Written by Mary Gorman

At MongoDB, security is our top priority. Our security team continuously monitors for potential vulnerabilities that could impact the integrity and safety of your environments. To address these vulnerabilities, MongoDB periodically releases security patches. We strongly recommend that customers adopt these patches as soon as possible, as discussed in this recent MongoDB Blog post.

This article describes important security practices that provide multiple, overlapping layers of security controls. This is known as “defense in depth” and it is an industry-standard security practice. Defense in depth practices are always important for ongoing security, but become even more critical to have in place during the period before you are able to deploy a patch to protect against a vulnerability.

MongoDB recommends that all customers adopt defense in depth practices to strengthen the ongoing security of their environments. The guidance in this article should be followed differently, however, depending on how customers are deploying MongoDB.

Enterprise Advanced / self-managed customers - Defense in depth practices are important to protecting your data. If you are running a self-managed MongoDB deployment and cannot adopt a patch as recommended, take these specific steps:

  • Customers should confirm whether their deployment is reachable from untrusted networks and restrict access to trusted application paths, bastion hosts, or approved administrative sources only.

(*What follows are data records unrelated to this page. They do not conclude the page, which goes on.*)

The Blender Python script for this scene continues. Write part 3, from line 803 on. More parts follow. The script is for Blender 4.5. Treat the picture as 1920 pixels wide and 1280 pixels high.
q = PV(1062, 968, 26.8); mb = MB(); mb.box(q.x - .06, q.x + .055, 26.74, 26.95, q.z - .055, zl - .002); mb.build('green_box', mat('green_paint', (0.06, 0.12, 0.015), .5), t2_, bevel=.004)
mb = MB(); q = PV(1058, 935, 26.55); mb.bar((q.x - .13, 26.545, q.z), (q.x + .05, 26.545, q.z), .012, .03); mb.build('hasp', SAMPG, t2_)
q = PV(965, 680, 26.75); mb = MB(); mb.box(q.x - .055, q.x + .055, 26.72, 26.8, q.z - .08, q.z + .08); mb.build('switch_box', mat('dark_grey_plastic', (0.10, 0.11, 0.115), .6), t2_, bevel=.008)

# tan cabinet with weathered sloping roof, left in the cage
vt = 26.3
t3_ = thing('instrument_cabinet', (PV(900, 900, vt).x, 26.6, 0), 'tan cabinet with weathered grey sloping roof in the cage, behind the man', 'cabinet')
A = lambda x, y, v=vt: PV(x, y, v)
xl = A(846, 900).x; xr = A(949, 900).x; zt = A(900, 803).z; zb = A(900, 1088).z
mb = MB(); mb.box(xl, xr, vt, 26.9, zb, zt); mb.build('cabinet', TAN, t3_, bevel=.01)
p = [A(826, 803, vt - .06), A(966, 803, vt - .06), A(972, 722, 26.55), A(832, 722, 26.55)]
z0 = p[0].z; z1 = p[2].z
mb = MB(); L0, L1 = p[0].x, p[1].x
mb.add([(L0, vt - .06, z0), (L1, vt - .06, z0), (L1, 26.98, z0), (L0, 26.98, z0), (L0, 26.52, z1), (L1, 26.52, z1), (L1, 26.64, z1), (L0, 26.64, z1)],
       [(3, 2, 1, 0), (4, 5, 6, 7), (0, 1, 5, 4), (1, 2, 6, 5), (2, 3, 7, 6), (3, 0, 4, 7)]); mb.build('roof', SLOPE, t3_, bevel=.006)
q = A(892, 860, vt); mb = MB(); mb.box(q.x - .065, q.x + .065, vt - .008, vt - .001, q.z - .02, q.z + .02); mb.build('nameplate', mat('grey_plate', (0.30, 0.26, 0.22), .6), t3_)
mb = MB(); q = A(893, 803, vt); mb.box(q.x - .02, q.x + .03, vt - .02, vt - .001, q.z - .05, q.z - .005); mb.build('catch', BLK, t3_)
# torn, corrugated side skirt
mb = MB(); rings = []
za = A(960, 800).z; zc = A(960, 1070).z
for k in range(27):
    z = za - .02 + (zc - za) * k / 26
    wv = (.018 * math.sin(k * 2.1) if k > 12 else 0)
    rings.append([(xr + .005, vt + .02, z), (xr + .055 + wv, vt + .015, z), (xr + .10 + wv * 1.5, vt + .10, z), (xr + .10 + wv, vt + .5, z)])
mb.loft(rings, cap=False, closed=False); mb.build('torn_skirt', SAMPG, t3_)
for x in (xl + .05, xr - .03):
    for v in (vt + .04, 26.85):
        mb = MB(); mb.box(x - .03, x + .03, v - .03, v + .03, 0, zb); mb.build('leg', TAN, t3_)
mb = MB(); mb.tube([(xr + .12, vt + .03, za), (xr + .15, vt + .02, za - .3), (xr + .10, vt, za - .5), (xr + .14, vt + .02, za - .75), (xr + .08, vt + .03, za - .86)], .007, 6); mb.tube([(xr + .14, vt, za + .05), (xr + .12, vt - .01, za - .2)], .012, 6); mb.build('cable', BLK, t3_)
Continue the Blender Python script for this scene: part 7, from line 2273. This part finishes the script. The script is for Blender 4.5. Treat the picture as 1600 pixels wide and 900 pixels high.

  • Review operational and application accounts for unnecessary privileges, shared credentials, or passwords that may need to be changed before patching is completed.

  • Confirm that authentication credentials/secrets (e.g., passwords) are unique to each account or environment, and rotated within the last 90 days. Passwords or passphrases should be at least 15 characters.

  • In practice, customers should prioritize unique passphrases, password manager use, and immediate rotation of any database user whose password is not secret, reused, or shared.

For more information, see MongoDB’s Security Checklist for Self-Managed Deployments.

Atlas customers periodically have patches rolled out to them automatically (learn about Maintenance Windows and Protected Hours, and when they apply), so customers are running the latest software including security patches. However, the following defense in depth best practices are still highly recommended for ongoing security, and are consistent with MongoDB’s Shared Responsibility Model.

  • Review whether their cluster accepts connections from broad or untrusted networks and tighten access if needed using Atlas network controls – this can be done from your Network Access page. See Configure IP Access List Entries.

  • Customers should also review any database users with broad privileges, shared credentials, or older passwords and update them as appropriate. See Configure Database Users and Configure Custom Database Roles.

  • Confirm that authentication credentials/secrets (e.g., passwords) are unique to each account or environment, and rotated within the last 90 days. Passwords or passphrases should be at least 15 characters.

  • In practice, customers should prioritize unique passphrases, password manager use, and immediate rotation of any database user whose password is not secret, reused, or shared.